Tuesday, January 29, 2013

No Words to Express My Grief.

First, a link: http://intentious.com/2012/02/17/kayapo-damned-brazil-government-oks-hydro-plant-condemns-40000-lives/

The date the article was written: February 17, 2012. 

The first license to start the construction of the dam: February 2010.

The first report filed by staff members of FUNAI, Fundação Nacional do Índio, (National Indian Foundation): January 14, 2011.

Today's date and the day part of this article made its way to me on Facebook : January 29, 2013. 

Years later and people are finally hearing about this. 
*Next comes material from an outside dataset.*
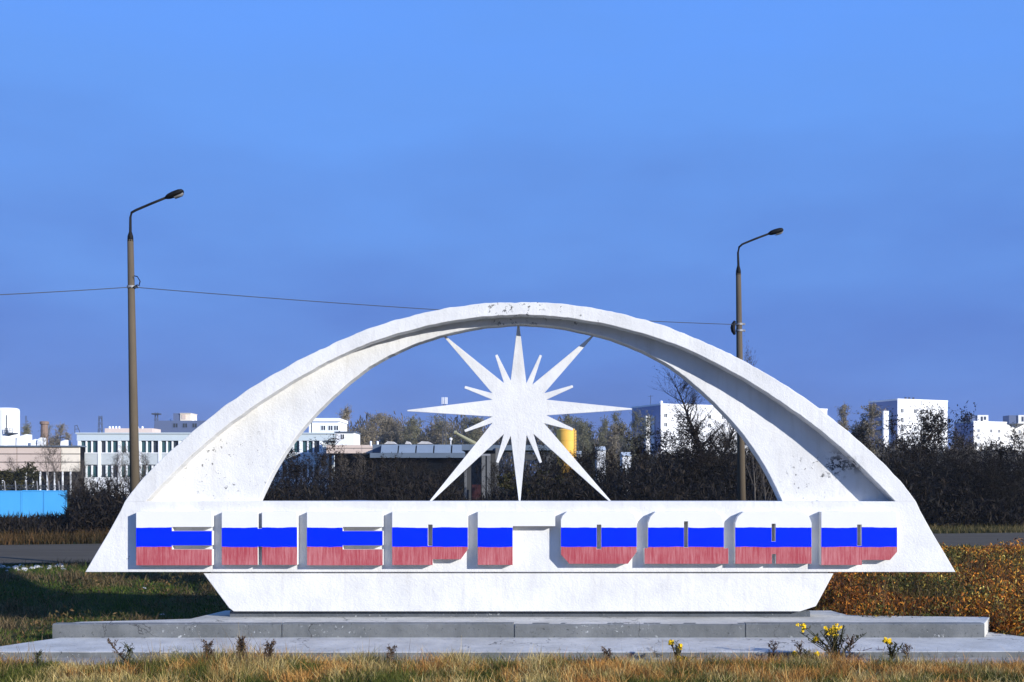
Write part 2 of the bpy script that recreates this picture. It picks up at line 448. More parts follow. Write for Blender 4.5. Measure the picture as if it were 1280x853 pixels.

In case you don't actually want to read the entire article, I'll summarize it for you. The world's third largest hydroelectric dam is being built in the Amazon. The lives of 40,000 humans in the Kayapo community will be destroyed. That's not including the other plants and animals in this region. The dam will flood 400,000 hectares of forest. (One hectare is 10,000 square meters, 2.471 acres). Naturally, the government and government-funded environmental agencies (just wrong. the government and the environment are not compatible) are claiming that this will not displace the people, and actually, they will benefit from the building of the dam! Tell me how the following quote from Roberto Messias, head of Ibama, the government-funded environmental agency, makes any sense at all:

Many of them currently live in wooden riverside shacks. They are likely to benefit from the dam’s constructions.”

It doesn't. How are those sentences related? 

And what about this: 

"Minister Of Environment Carlos Minc told Brazilian TV stations, “There is not going to be an environmental disaster. Not a single Indian will be displaced. They will be indirectly affected, but they will not have to leave indigenous lands.”

That's what they always say. I've seen this happen. TI'm sure I mentioned the dam in the Nile. Same reason--hydroelectric power. They said it wouldn't effect anything. I was there and I have pictures. And no, I have no idea how to use photoshop. It was flooding. Rapids were turned into lakes. Little shacks by the banks, gone. Little islands in the middle of the river, also gone. 

Everything we do has an environmental impact. Maybe we should stop thinking about power and energy and go back to how we started. We're not living sustainably or constructively. We, my friends, are killing ourselves. And maybe that's the only way to do it. Maybe we have to destroy the majority of the world we know in order for us to begin again. I'd like to think there's more to us than that, though. 

Update: After reading comments from others on Facebook and doing some of my own research, the cause of the chief's tears is debatable, which brings up other interesting points. We are such visual creatures. We need pictures to help motivate us to do things, whether it's working out more, or donating to a "feed the hungry" organization, or trying to protect the environment. And then, we are so easily manipulated into believing incorrect information. 

Why are the facts not enough? Why are people no longer inspired by words alone?